Note that I never said that a standard couldn't be the
same, or almost the same, as my favorite method's rule. Actually
that's the case, in fact. However the LO2E standard & the
majority rule standard are imporant for their own sake, and
the fact that Condorcet's method's rule is transparently
pretty much a re-statement of those desired things doesn't
count against my use of that standard in an argument. On
the contrary, since the standards are justified in their
own right, the fact that Condorcet is practically synonymous
with them counts very much _for_ Condorcet.

***

Now, for the basic democratic principles:

#1: If a majority of the voters indicate that they'd rather
have A than B, then, if we choose A or B, it should be A.

This, Don, is something whose desirability is obvious for its
own sake. Majority rule. As I said, only Condorcet (& its
close relative, Simpson-Kramer) will never unnecessarily violate
that principle.

#2: If the number of voters indicating that they'd rather
have A than B is greater than the number indicating that they'd
rather have B than A, then, if we choose A or B, it should
be A.

There are lots of methods that will never unnecessarily violate
this 2nd basic democratic principle. Condorcet is one of them.
IRO isn't one of them.

But wait.
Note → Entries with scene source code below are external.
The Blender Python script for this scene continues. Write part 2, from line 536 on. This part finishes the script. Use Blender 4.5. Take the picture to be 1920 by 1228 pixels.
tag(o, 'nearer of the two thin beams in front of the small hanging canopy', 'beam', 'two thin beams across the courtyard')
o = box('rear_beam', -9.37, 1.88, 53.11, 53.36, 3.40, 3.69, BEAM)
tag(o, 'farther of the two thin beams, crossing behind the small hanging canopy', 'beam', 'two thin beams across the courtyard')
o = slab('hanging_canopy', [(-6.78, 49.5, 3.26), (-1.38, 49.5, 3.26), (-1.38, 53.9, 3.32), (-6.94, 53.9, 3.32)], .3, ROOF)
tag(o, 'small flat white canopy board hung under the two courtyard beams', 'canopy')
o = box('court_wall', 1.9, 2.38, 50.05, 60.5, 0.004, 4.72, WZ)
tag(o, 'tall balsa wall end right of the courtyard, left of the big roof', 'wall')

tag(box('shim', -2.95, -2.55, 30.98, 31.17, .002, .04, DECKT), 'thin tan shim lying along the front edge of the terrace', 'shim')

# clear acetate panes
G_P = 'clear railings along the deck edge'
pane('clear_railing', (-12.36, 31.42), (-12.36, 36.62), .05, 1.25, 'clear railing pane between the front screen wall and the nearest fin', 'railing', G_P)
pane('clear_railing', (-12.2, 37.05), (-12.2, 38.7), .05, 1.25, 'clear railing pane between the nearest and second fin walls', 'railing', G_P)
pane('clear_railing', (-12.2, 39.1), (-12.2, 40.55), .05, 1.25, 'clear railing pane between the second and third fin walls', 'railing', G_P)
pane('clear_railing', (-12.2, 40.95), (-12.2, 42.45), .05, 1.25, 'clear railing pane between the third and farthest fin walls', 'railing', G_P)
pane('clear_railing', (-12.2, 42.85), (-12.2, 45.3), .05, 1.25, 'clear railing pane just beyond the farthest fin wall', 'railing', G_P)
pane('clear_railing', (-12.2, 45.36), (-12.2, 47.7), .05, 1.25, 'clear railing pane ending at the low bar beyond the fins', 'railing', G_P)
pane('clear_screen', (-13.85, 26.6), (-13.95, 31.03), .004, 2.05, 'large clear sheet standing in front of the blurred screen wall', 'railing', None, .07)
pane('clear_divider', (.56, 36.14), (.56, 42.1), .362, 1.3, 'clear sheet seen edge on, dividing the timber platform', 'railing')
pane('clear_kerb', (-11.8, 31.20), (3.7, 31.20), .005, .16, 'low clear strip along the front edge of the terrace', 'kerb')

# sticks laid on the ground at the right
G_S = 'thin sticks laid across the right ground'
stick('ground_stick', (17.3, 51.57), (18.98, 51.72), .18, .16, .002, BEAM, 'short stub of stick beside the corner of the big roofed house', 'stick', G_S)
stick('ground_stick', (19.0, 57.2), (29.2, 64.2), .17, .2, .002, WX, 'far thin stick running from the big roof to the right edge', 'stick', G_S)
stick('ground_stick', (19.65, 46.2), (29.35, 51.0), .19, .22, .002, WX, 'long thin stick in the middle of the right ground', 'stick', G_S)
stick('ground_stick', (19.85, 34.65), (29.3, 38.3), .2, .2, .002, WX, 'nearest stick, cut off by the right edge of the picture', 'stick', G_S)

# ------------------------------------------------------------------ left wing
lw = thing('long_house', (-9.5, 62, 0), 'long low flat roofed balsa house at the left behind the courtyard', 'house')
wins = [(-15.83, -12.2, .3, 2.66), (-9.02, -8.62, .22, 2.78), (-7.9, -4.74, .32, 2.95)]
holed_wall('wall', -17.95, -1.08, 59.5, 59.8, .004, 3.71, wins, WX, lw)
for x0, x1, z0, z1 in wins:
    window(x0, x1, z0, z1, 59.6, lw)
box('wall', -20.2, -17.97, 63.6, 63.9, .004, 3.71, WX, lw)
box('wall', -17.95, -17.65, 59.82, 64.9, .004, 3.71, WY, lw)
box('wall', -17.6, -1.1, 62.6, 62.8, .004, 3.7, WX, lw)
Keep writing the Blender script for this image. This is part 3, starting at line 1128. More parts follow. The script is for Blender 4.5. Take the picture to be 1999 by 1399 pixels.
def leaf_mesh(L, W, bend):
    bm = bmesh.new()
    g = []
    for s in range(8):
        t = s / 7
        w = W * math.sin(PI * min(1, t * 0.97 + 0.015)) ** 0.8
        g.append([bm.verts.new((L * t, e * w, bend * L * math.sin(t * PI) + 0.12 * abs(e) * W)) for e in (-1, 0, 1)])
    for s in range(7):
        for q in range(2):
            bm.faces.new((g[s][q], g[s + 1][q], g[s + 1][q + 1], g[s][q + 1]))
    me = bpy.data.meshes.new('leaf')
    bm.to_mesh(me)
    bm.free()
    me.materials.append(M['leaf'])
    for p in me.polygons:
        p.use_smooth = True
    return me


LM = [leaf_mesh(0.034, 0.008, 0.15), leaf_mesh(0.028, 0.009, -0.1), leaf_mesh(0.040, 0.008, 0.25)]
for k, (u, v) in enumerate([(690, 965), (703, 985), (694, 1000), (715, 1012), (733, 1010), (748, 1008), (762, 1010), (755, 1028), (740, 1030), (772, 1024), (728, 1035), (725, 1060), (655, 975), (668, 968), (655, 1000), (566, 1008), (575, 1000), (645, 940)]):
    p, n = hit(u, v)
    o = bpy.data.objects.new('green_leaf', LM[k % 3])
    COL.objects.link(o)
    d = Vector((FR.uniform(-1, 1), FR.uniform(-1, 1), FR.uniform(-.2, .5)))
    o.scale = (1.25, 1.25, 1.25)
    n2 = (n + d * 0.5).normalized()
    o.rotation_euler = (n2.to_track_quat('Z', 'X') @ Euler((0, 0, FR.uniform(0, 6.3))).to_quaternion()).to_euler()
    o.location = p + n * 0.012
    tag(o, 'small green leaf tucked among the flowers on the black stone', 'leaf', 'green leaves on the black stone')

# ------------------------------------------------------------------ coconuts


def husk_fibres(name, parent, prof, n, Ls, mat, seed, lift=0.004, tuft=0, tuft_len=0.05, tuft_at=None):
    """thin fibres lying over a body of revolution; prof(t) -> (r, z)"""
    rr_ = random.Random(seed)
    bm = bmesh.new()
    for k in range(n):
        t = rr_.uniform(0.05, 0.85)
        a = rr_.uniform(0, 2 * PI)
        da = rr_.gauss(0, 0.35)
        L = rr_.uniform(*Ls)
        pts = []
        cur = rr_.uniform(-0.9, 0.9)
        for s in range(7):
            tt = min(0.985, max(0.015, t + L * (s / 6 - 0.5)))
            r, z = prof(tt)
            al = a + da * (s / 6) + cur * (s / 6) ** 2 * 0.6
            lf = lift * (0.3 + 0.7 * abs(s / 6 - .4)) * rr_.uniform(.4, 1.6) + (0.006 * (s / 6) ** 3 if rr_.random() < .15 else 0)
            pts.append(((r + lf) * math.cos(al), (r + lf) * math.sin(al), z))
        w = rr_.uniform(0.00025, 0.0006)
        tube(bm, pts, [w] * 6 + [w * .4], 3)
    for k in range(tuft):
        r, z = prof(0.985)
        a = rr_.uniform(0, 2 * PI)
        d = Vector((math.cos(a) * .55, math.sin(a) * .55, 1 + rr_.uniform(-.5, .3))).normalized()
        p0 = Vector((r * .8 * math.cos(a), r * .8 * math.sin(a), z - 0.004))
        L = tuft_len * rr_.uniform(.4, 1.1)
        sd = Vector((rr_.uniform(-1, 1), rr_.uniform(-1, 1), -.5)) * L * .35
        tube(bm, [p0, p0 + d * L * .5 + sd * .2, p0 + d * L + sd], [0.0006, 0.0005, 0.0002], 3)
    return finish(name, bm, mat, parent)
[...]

It gets better:

IRO is the only rank-balloting method that can violate principle #2,
even if all of the voters rank, alone in 1st or 2nd place, the
alternative whose election wouldn't violate that principle.

***

But when I spoke of Condorcet transparently carrying out
what we want with the LO2E & majority rule standards, 
being practically a re-statement of what we want with
those standards, I was talking about the fact that it
counts "votes-against".

Tom mentioned that a good way to put the goal is that we'd
like our 2nd place ranking for a compromise to fully count
for it against things less-liked, but not against our
1st choice. Voters to whom LO2E is important insist on
casting a vote against, and our goal is so that they
can do that, while still voting their favorite over
everything. I point out that a method that counts
votes-against is transparently doing what LO2E is about,
is virtually nothing other than a re-statement of LO2E.

And, with majority rule, the votes-against count is the
very obvious way to respect basic democratic principle #1
(as numbered in this letter). So obvious that you could
accuse me of writing that rule for that purpose, & I
wouldn't even deny it. It's practically the same thing,
and not only do I admit that, but I assert it.